The Risk Management Oversight Committee is established and is responsible to the Board of Commissioners in assisting their duties and responsibilities related to the Company’s risk oversight management implementation. The appointment of Chairman and Members of the Risk Management Oversight Committee is stipulated through Decision Letter of the Board of Directors No. kep: 317-DIR/KPS/04/2017 dated April 3, 2017 on the Reappointment of the Chairman and Members of the Risk Management Oversight Committee.

Committee Structure

  1. The Committee is under the coordination of the Board of Commissioners and responsible to the Board of Commissioners;
  2. The Committee shall consist of at least 3 (three) members, including an Independent Commissioner who is responsible as the Chairman of the Committee.

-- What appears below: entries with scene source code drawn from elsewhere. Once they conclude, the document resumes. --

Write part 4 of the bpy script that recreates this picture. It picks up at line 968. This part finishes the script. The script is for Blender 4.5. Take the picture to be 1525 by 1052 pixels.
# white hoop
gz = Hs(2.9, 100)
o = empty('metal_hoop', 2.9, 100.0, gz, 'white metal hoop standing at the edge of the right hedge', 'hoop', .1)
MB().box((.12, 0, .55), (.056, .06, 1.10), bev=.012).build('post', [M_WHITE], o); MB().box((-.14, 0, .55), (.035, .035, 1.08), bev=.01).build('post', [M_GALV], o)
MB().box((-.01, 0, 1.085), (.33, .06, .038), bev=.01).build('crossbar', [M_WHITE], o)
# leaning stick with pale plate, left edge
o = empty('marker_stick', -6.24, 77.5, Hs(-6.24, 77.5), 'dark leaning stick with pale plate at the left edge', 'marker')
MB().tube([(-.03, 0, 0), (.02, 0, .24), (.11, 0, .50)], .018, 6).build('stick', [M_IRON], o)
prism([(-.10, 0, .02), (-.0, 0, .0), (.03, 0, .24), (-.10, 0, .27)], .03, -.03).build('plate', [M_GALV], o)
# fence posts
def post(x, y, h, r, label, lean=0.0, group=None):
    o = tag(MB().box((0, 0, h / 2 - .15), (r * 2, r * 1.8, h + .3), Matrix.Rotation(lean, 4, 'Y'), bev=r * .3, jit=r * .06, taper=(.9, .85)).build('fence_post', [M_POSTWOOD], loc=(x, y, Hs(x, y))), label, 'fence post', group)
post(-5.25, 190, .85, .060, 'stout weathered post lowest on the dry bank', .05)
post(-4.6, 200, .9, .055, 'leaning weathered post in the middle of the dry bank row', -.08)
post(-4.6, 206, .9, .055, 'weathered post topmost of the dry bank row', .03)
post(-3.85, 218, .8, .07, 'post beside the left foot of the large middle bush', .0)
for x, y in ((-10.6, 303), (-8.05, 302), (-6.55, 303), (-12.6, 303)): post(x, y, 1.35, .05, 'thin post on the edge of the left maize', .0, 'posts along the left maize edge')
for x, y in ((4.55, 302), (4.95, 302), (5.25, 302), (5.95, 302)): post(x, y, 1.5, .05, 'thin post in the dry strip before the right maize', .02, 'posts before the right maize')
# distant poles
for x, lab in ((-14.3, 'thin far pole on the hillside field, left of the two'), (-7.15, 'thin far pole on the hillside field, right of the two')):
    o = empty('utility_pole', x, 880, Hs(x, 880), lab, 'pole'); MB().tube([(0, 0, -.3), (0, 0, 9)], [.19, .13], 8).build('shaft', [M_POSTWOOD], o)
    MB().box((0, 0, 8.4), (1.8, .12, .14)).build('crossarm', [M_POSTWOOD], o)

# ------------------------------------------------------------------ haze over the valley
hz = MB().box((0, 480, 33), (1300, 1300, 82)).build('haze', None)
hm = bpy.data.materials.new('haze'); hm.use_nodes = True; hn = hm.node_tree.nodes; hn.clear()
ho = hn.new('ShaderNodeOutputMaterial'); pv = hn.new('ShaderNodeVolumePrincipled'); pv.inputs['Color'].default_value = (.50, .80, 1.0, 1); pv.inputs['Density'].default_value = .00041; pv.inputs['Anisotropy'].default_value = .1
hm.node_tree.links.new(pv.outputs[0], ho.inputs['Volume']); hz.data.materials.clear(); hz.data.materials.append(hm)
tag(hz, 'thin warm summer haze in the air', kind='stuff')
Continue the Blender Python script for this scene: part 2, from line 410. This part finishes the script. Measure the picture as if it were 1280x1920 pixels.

The Structure and Membership of the Risk Management Oversight Committee are as follows:

Name Position Profession
Ari Kuncoro Chairman Vice President Commissioner
Kartika Wirjoatmodjo Member President Commissioner
Rabin Indrajad Hattari Member Commisioner
Nicolaus Teguh Budi Harjanto Member Commisioner
Rofikoh Rokhim Member Independent Commissioner
Dwi Ria Latifa Member Independent Commissioner
Suindiyo Member Independent Commissioner
Sumaryo Member Independent Commissioner
Bintoro Nurcahyo Member Independent Commissioner
A. Sigit Sudahno Member Independent Commissioner

Committee Membership

  1. Committee Members shall consist of at least:
    1. an Independent Commissioner;
    2. an Independent Party with expertise in finance; and
    3. an Independent Party with expertise in risk management
  2. The Independent Parties who are considered to have expertise in finance shall meet the following criteria:
    1. Have knowledge in economics, finance and/or banking; and
    2. Have at least 5 (five) years of experience in economics, finance and/or banking
  3. The Independent Parties who are considered to have expertise in risk management shall meet the following criteria:
    1. Have knowledge in risk management;
    2. Have at least 2 (two) years of experience in risk management in finance and/or banking.
  4. The Independent Parties shall meet the following requirements:
    1. Have not receive any compensation from the Company and its subsidiaries, or affiliates, except wages, salaries and other facilities received in connection with the duties performed as members of the Risk Management Oversight Committee;
    2. Have no family or financial relations with the Board of Directors and Board of Commissioners;
    3. Have no concurrent position in the Company and other companies affiliated to the Company;
    4. Have no duties, responsibilities and authorities that may cause any conflict of interest;
    5. Have no concurrent position as a member of the Board of Commissioners, Secretary of the Board of Commissioners, Staff of the Secretary of the Board of Commissioners and members of the Committee in other SOEs or companies; and
    6. Not contrary to other provisions and legislations.
  5. Former members of the Board of Directors or Executives of the Company or other parties related to the Company that may affect their ability to act independently may not become an Independent Party of the Committee, before undergoing a 6 (six) month cooling off period. The terms of the cooling off period to become an Independent Party shall not apply to former members of the Board of Directors or Executives who have only perform supervisory functions less than 6 (six) months.
  6. The appointment of Committee members from Independent Parties shall be as follows:
    1. Appointed by the Board of Commissioners through a recruitment and selection mechanism;
    2. The maximum term of office is 2 (two) years and may be renewed for the next period by considering the term of office of the Board of Commissioners and the applicable contract employees’ regulations in the Company, with the possibility of termination by the Board of Commissioners prior to the expiration of the contract.
  7. Members of the Board of Directors are prohibited to be a Committee member.